Like Brannan, Richards has no recollection of anyone talking about any curse after the Sox fell to the Reds. He and his friends were kids just a few years earlier when the 1967 team went to the series, and they all expected that pennants would come every few years.

If there was anything about the earlier years that Richards laments, it is that all of the World Series games are played at night. When he was growing up, Richards said, the world was a less hectic place and the World Series was played at a less hectic pace.

“As kids we had grown up with the World Series no matter who was playing. They were all day games, so you followed the games at school and on the weekend,” Richards said Sunday. “It’s too bad that the games are all at night now. The kids don’t get to see the series like we did, and that’s a shame.”

Despite the heartbreaking seven-game World Series losses that have been shared by generations, Sox fans remain convinced that this is the year the Red Sox will wave the championship banner over Fenway Park.
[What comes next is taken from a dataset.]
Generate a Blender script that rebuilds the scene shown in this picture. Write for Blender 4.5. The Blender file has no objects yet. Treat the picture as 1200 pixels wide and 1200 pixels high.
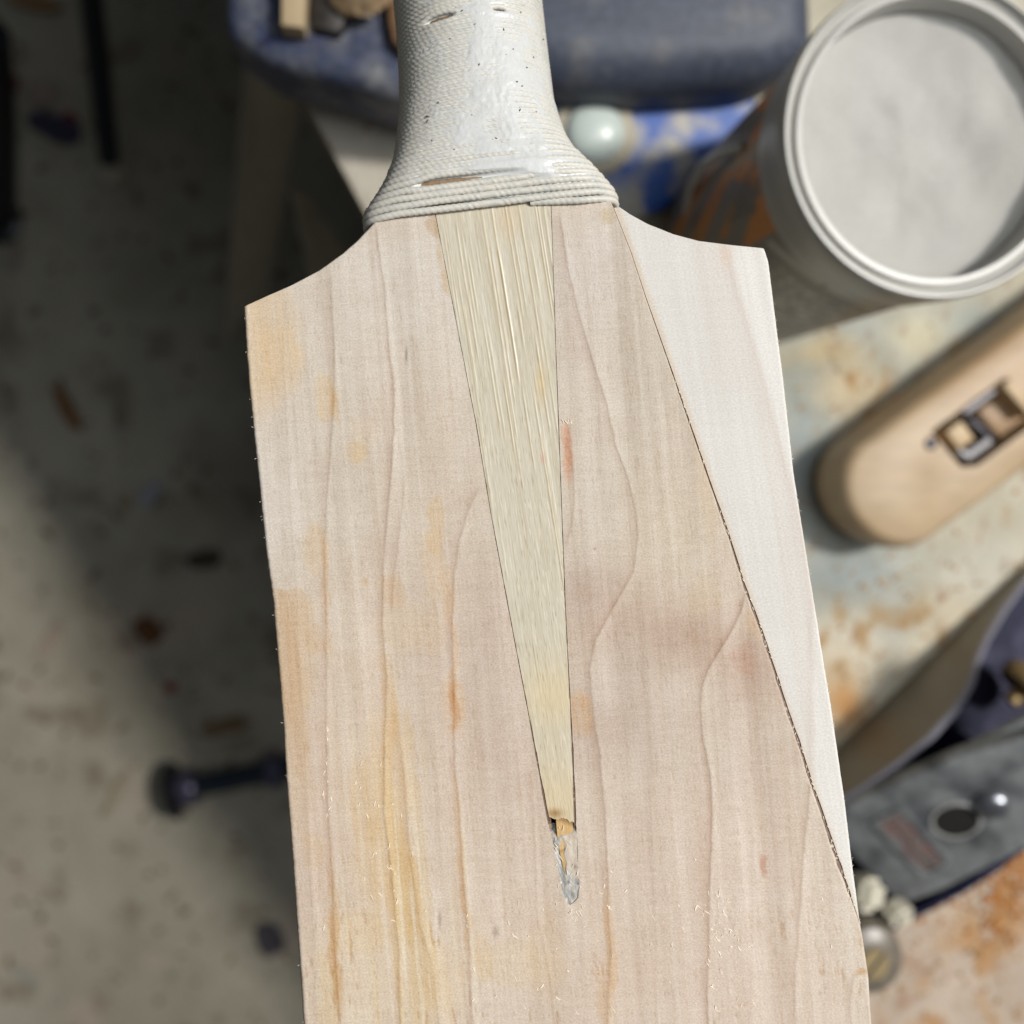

As Brannan observed, it’s only a matter of faith.

“I’m convinced that all the people who were Red Sox fans who have died and gone to heaven over all those losing seasons have finally convinced God that this is truly our year,” he said.

Perhaps he’s right and this really is the Red Sox year. But you won’t get Bangor resident Mary Mossman to predict victory. One has to wonder, though, considering what occurred at the Mossman house as the Sox and Cards were getting ready to play Saturday night’s Game 1.

As Mossman was going through some old papers left by her late father, Felix Ranlett, the former Bangor Library librarian, she came across letters written by Ranlett’s father, Frederick Jordan Ranlett, to his son who was serving in France during World War I.

In one letter, the elder Ranlett informed his son that the Red Sox had won the pennant. In another written 10 days later, he recounted the last day of Red Sox glory when the legendary Babe Ruth led the team over the Chicago Cubs four games to two to win the 1918 World Series.

“They just popped out at me,” Mossman said Sunday of the letters. “I thought it was pretty amazing that I just happened to put my hands on those letters on the day of the game.”

Mossman, who grew up in a household where her older brothers constantly quizzed her on baseball statistics, said that when she told her son Christopher, who lives in Florida, of her find, he suggested it could be an “omen” of good things to come.

When asked if she truly believed the Red Sox were on the cusp of victory, Mossman demurred. Like a true die-hard fan, she replied instead, “I wouldn’t dare say. I don’t want to jinx them.”